When Prince William married Kate Middleton on 29 April, all eyes were on the young bride, who looked beautiful in a Sarah Burton designed outfit that was kept a secret until the day of the wedding. The dress was an English and French Chantilly lace gown designed by Burton (the Creative Director at Alexander McQueen), in addition to ivory duchesse satin shoes that were also handmade by the team at McQueen.

Custom dictates the blushing bride have "something borrowed" as part of her trousseau. The Queen, therefore, gave her a silk tulle veil and a Cartier tiara. Kate's diamond rings were a gift from her parents and, according to Pop Sugar, she carried a bouquet of myrtles, Lily of the Valley, hyacinth and sweet Williams, all of which hold much significance for both the royal family and the Middleton's.

Meanwhile, the Telegraph reported that nearly 200 years of royal history and the heritage of the country's arts and crafts were incorporated into the dress, which was described as being sumptuous in its simplicity but definitely royal. This element of the Duchess of Cambridge's dress dated back to 1840, when Queen Victoria said her bridal gown ought to promote the nation's skills. Therefore, Kate's dress was made from the best of British materials. The graceful lines of the dress were reportedly inspired by Princess Margaret, who was also married at Westminster Abbey. Finally, there also seemed to be inspirations from Princess Diana, who was considered a style icon in her own right.

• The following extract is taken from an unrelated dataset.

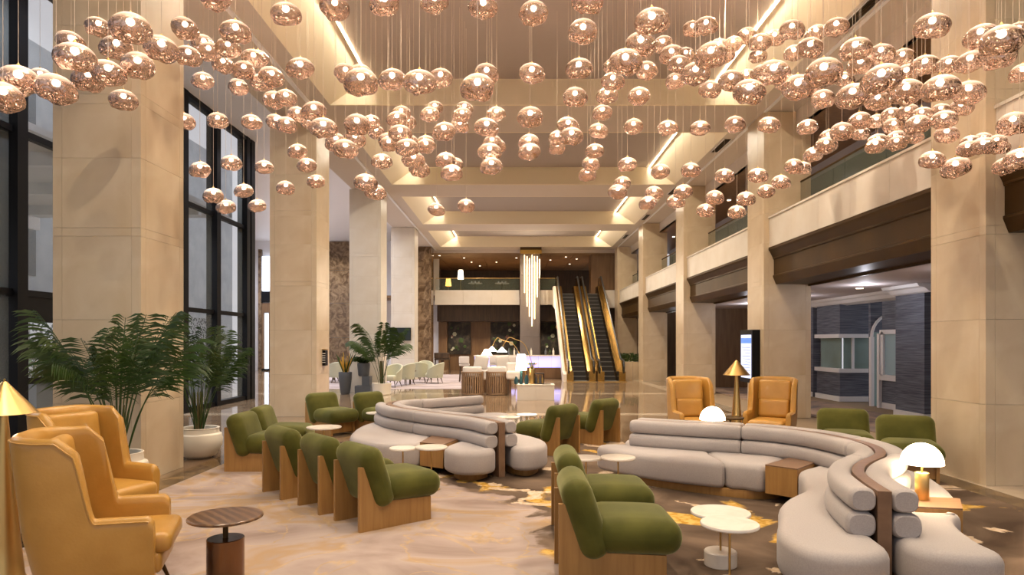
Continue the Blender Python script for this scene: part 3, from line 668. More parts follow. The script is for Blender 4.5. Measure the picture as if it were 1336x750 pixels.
mk_sofa('large right-hand serpentine grey sofa with a wooden spine and lit lamps', right_spine,
    [(-1, (0, .245, .56, .73, 1)), (1, (0, .245, .5, .68, 1))],
    [[(1.55, 8.30), (1.12, 8.32), (1.02, 8.15), (1.15, 7.9), (1.38, 7.62), (1.64, 7.38), (1.95, 7.17), (2.235, 7.06), (2.245, 7.5), (2.25, 7.86), (1.9, 8.08)],
     [(2.26, 7.05), (2.4, 6.95), (2.56, 6.84), (2.78, 7.05), (2.98, 7.28), (3.06, 7.42), (2.9, 7.58), (2.6, 7.76), (2.27, 7.86), (2.26, 7.5)],
     [(2.83, 6.61), (2.74, 6.30), (2.62, 6.0), (2.52, 5.78), (2.27, 5.50), (2.08, 5.22), (1.95, 4.90), (1.80, 4.55), (1.76, 4.3), (1.80, 4.08), (1.95, 3.96), (2.15, 3.97), (2.32, 4.1), (2.37, 4.35), (2.43, 4.66),
      (2.52, 4.98), (2.66, 5.26), (2.84, 5.50), (3.06, 5.74), (3.21, 5.96), (3.32, 6.21), (3.35, 6.50), (3.30, 6.80), (3.24, 7.0), (3.05, 6.82)],
     [(2.50, 4.33), (2.49, 4.12), (2.62, 3.99), (2.84, 3.94), (2.97, 4.02), (2.99, 4.22), (3.06, 4.5), (3.17, 4.77), (3.34, 4.98), (3.1, 5.02), (2.86, 5.08), (2.72, 5.0), (2.64, 4.9), (2.55, 4.62)],
     [(2.98, 5.51), (3.3, 5.44), (3.56, 5.36), (3.72, 5.62), (3.86, 5.98), (3.98, 6.4), (3.95, 6.9), (3.82, 7.35), (3.55, 7.85), (3.2, 8.2), (2.98, 8.36), (2.86, 8.1), (2.75, 7.87), (3.0, 7.72), (3.33, 7.3), (3.45, 6.9), (3.49, 6.52), (3.46, 6.18), (3.35, 5.90), (3.18, 5.7)],
     [(2.15, 8.1), (2.2, 8.4), (2.25, 8.68), (1.9, 8.82), (1.6, 8.9), (1.45, 8.7), (1.45, 8.48), (1.6, 8.36)]],
    [[(1.25, 8.1), (1.45, 7.68), (1.95, 7.26), (2.55, 6.92), (2.95, 7.2), (2.6, 7.62), (2.1, 7.85), (1.6, 8.1)],
     [(2.75, 6.2), (2.35, 5.4), (2.0, 4.75), (1.9, 4.25), (2.15, 4.08), (2.34, 4.5), (2.6, 5.2), (3.1, 5.9), (3.2, 6.6)],
     [(2.6, 4.25), (2.85, 4.1), (2.95, 4.5), (3.2, 5.0), (2.9, 5.0), (2.65, 4.7)],
     [(3.2, 5.6), (3.5, 5.5), (3.8, 6.3), (3.75, 7.0), (3.3, 7.9), (3.1, 8.0), (3.4, 7.3), (3.5, 6.5)]],
    [[(2.57, 6.80), (2.80, 6.57), (3.23, 7.02), (3.07, 7.30)], [(2.93, 5.50), (3.58, 5.33), (3.38, 5.0), (2.85, 5.12)], [(2.24, 8.06), (2.72, 7.88), (2.98, 8.38), (2.30, 8.66)]])
left_spine = [(655, 551), (621, 544), (571, 538.5), (545, 535), (522, 531.5), (510, 528), (508, 525.5), (518, 523), (535, 521.5), (580, 519), (622, 516)]
mk_sofa('left serpentine grey sofa curling around in the middle of the lounge', left_spine,
    [(1, (0, .32, .62)), (-1, (0, .32, .60, .76, 1))],
    [[(-.24, 8.06), (-.26, 7.85), (-.42, 7.72), (-.64, 7.72), (-.80, 7.90), (-.86, 8.14), (-.76, 8.48), (-.68, 8.70), (-.46, 8.5), (-.32, 8.30)],
     [(-1.20, 8.32), (-1.45, 8.28), (-1.76, 8.38), (-2.06, 8.66), (-2.26, 9.08), (-2.34, 9.6), (-2.36, 10.1), (-2.28, 10.55), (-2.12, 10.62), (-2.06, 10.45), (-1.88, 10.10), (-1.6, 9.68), (-1.3, 9.36), (-1.11, 9.16), (-1.16, 8.75)],
     [(-.07, 8.22), (-.02, 8.05), (.14, 7.98), (.32, 8.10), (.41, 8.36), (.38, 8.72), (.14, 9.2), (-.28, 9.66), (-.70, 10.1), (-.92, 10.4), (-1.25, 10.3), (-1.62, 10.12), (-1.3, 9.7), (-.93, 9.28), (-.55, 8.92), (-.25, 8.56)],
     [(-1.9, 10.6), (-1.6, 10.5), (-1.0, 10.5), (-.5, 10.85), (-.12, 11.4), (-.08, 11.8), (-.25, 12.05), (-.55, 12.02), (-.9, 11.7), (-1.3, 11.4), (-1.7, 11.1)]],
    [[(-.33, 8.1), (-.5, 7.86), (-.72, 8.0), (-.72, 8.4), (-.5, 8.35)], [(-1.2, 8.45), (-1.7, 8.52), (-2.1, 8.95), (-2.2, 9.7), (-2.15, 10.4), (-1.9, 9.95), (-1.2, 9.1)],
     [(.02, 8.2), (.22, 8.2), (.28, 8.65), (-.1, 9.3), (-.8, 10.2), (-1.3, 9.9), (-.4, 8.9)], [(-1.5, 10.7), (-.7, 10.85), (-.25, 11.6), (-.5, 11.9), (-1.2, 11.3)]],
    [[(-1.19, 8.32), (-.88, 8.12), (-.68, 8.78), (-1.08, 9.14)]])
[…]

Every bride dreams of the perfect wedding dress and Kate was no different. She wanted a gown that could combine tradition and modernity. The Telegraph described the gown as "a strapless, Victorian-style corset, narrowed at the waist and padded at the hips - long a signature of the late couturier - underneath a high-necked, long-sleeved, sculpted bodice in intricate lacework and incorporating individual, hand-cut and embroidered flowers representing the rose, thistle, daffodil and shamrock". Vogue, meanwhile, content itself with saying: "V-neck décolleté and a silhouette that stayed close to her torso, and long, delicate lace sleeves".

Incidentally, Harper's Bazaar crowned Burton the Designer of the Year, at the Women of the Year Awards last year.